Lodate, lodate: questo è il mio consiglio. Non abbiate riguardi, urlate i vostri complimenti in faccia alla gente e ripeteteli anche alle sue spalle, se avete motivo di credere che saranno riferiti. Non perdete occasione di dire una parola gentile.
È diventato in inglese il titolo di una rivista di costume, Vanity Fair, "La fiera delle vanità", ma è stato innanzitutto il titolo di un romanzo molto popolare dello scrittore inglese (nato in India nel 1811) William M. Thackeray. La storia di due ex-compagne di scuola, Becky e Amelia, l'una arrivista di pochi scrupoli, l'altra virtuosa ma sciocchina, diventa l'occasione per tracciare un quadro satirico della vita inglese del primo Ottocento, segnata dall'ipocrisia. Da quel romanzo estraggo un "consiglio" che ha due volti. Il primo è decisamente discutibile, anzi deprecabile, ed è l'esaltazione dell'infingimento, dell'insincerità, della simulazione.

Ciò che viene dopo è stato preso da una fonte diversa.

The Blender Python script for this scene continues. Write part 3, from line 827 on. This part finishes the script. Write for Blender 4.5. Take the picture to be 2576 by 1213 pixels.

Un proverbio arabo dice che è «molto meglio una lode falsa di un rimprovero vero». È ciò che si suggerisce nel passo citato: ci si invita a dar mano alla manovella della lode perché - ci si può scommettere - l'altro abbocca sempre. È così che nasce e fiorisce in tutti i campi (nessuno escluso!) l'adulazione ipocrita, il servilismo, l'incensamento, la sviolinata, il panegirico e spesso non si teme neppure il ridicolo in questa gara di piaggeria soprattutto nei confronti del potente di turno. Ma c'è un altro aspetto, questa volta positivo. Perché non riconoscere il vero valore di un altro? Perché non lodare un'opera ben fatta anche da un avversario? E soprattutto perché non avere una parola gentile nelle relazioni con gli altri, adottando uno stile di garbo e cortesia, di amabilità e urbanità?